Psalms 85:8
8 I will hear what God the LORD will speak: for he will speak peace unto his people, and to his saints: but let them not turn again to folly.
LISTENING TO GOD
‘I will hear what God the Lord will speak.’
It is not too much to say that whoever will resolve to listen as David listened will hear what David heard. Only determine, ‘I will hear what God the Lord will speak,’ and ‘He will speak peace.’ God never disappoints a really attentive hearer.
I. God has always something to say to us.—We only miss it either because we do not believe that He is going to speak, or because we are not quiet enough. This is frequently the reason of a sickness or a deep sorrow. God has something to say to us. He makes a calm, He settles the rush of life, that He may speak. The Shepherd draws the hurdles closer that His sheep, being nearer to Him, may the better hear the Shepherd’s voice.
II. There are few of us who do not know what these times are when God has come very near.—They are very critical times; great issues hang upon them: they will weigh heavily in the balances of ‘the great account of life.’ From these high-wrought feelings there will be a reaction. The moment you become earnest for good, Satan will become earnest to stop you. He who had read life better than almost any man who ever lived saw the need of the caution, ‘He will speak peace unto His people, and to His saints: but let them not turn again to folly.’
III. The expression, ‘turn again to folly,’ may mean one of three things.—Either all sin is folly, or you may understand by it the particular sin of those who return to the vanities of the world, or you may take it to imply that a relapse into what is wrong has such a distorting influence on the mind, and so perverts the judgment and darkens the intellect, that both by natural consequence and judicial retribution the condition of a person who goes on in sin after the strivings of the Holy Ghost and after the manifestations of God’s peace becomes emphatically ‘folly.’

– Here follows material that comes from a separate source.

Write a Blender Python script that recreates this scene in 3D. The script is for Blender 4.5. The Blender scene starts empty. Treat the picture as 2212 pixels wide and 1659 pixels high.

IV. Peace, the peace of Christ, is a delicate plant.—Do not expose it. Do not trifle with it, but lay it up in your heart’s closest affections. Watch it. Deal tenderly with it. It is your life.
—Rev. James Vaughan.
Illustrations
(1) ‘This eighth verse suggests a duty which we are too prone to forget. Be quiet, O Christian heart! when thou hast prayed. Listen to what the Lord God shall speak to thee. Thou wilt hear a still, small voice in thine heart, for God will speak peace. How true this is! God speaks Peace of Jesus Christ to the careworn worried one, to the burdened and depressed one. Listen, Oh listen! The voice is very still and gentle; but it thrills thy deepest nature, and produces a calm like that which spread over the troubled waters, when Jesus arose in the tempest-driven bark and said, “Peace, be still.” Yes, dear soul, His salvation is nigh thee—nearer than thy enemies, nearer than thy anxieties. And His voice of peace is the precursor of His arm of saving power.’
(2) ‘Psalm eighty-five appears to have been a temple hymn of the young colony of the returned, the first seven verses being intended to be chanted by the worshippers, and the remainder by the priests as an answer from God to the prayers of His people. It opens by a tender acknowledgment of His goodness in permitting the return, which showed that He had forgiven their past and laid aside His anger with them. Yet they felt that they needed, even now—as their prophets, such as Haggai and Zechariah, told them—a great revival of their first love and zeal.’